For some your response may be reaching out to connect with those threatened, across lines of religion, race, class, sexual orientation. For some it may mean reaching out to the individuals and groups who are promoting hate and prejudice. For some it may mean educating others. For some it may mean political organizing, or activism, or standing up in peaceful ways in the midst of heated demonstrations. And for some among us it may mean working to support a Truth and Reconciliation process in our communities and across the country.
This has been explored in over 30 countries, and in small ways has already begun in the United States. There is a Truth and Reconciliation process in Greensboro, North Carolina. And this article by Fania Davis is a call written last year for such a commission in Ferguson, Missouri.
Since ancient times, Buddhist councils of elders have incorporated elements of a Truth and Reconciliation process in their communities. We can do this in many places.
Now is the time for us to do so in our own troubled land. Perhaps this article will spark your imagination. Or inspire you to start a Truth and Reconciliation group in your community. Or simply remind you that we humans have lived through troubled times before, and that there are ways to steady our hearts and move courageously and compassionately through them.
In spite of the surfacing of so much conflict and pain, I am still hopeful.

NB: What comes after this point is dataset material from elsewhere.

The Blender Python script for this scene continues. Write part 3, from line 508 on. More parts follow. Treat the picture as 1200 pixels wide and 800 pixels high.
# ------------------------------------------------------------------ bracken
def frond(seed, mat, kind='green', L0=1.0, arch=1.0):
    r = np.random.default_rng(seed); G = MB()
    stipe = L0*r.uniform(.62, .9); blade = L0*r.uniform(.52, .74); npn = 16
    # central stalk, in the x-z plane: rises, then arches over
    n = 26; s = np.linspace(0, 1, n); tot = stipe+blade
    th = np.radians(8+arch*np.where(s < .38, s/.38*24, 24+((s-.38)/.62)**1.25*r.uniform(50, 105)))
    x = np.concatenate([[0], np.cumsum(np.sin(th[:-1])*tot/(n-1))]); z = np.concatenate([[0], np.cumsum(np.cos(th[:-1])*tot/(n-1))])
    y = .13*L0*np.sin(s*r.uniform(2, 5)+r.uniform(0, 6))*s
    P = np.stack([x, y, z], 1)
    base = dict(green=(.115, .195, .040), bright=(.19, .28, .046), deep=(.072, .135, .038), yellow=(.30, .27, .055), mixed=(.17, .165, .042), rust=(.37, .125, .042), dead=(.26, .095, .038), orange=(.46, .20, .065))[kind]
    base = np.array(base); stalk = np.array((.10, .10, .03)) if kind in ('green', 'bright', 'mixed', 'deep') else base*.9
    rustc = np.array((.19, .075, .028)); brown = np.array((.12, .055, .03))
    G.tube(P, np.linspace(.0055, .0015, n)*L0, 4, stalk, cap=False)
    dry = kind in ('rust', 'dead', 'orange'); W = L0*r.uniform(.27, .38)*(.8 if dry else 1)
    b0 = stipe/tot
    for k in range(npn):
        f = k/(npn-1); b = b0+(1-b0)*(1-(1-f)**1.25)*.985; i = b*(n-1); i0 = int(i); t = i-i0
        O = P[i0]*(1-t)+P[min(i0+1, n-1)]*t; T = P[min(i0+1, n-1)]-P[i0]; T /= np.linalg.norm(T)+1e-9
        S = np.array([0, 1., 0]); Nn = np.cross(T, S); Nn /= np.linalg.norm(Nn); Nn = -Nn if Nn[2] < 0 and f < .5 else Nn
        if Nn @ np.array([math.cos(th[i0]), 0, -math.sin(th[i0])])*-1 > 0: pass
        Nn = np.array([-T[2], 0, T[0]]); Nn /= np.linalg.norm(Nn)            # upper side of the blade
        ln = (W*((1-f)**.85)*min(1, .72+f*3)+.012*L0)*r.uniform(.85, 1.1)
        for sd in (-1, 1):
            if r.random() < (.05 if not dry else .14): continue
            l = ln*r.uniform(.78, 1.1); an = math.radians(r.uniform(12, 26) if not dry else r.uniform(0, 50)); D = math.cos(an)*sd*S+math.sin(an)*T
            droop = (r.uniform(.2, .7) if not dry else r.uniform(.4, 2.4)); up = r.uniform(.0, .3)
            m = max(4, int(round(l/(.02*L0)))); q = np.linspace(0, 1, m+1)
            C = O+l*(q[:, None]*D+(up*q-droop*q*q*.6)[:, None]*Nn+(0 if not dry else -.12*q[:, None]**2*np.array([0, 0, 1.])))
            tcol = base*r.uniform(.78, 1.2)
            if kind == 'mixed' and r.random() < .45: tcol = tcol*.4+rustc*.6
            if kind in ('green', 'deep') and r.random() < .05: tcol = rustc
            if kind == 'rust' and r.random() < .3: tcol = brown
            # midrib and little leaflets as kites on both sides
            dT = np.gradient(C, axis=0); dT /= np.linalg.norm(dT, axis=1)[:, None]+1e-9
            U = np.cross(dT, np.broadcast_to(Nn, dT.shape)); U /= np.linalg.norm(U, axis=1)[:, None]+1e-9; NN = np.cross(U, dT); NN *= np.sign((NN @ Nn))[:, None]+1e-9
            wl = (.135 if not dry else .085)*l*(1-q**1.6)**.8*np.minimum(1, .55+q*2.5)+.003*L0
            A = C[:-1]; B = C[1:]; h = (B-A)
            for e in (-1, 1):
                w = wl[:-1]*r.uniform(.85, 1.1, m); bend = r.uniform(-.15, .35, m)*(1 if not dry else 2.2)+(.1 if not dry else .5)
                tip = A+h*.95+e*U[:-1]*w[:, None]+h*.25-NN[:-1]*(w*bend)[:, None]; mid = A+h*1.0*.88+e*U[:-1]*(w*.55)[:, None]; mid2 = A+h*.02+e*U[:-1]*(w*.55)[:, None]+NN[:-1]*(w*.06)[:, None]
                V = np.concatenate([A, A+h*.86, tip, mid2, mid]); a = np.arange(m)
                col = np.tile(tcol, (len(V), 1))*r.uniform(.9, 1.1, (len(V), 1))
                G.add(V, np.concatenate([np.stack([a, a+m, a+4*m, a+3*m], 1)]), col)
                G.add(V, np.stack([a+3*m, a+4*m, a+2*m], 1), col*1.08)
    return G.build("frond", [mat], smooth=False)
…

There is a magnificence to the human spirit as well as a dangerous and destructive side. Difficult times can ennoble us, and call forth new levels of dedication and care for our lives, our families, our communities, and this precious globe.
May it be so.
And for those creating suffering at every level, I send metta which includes you as well:
May you be free from hate.
May you be free from fear.
May you be free from ignorance.
May all beings be safe and protected.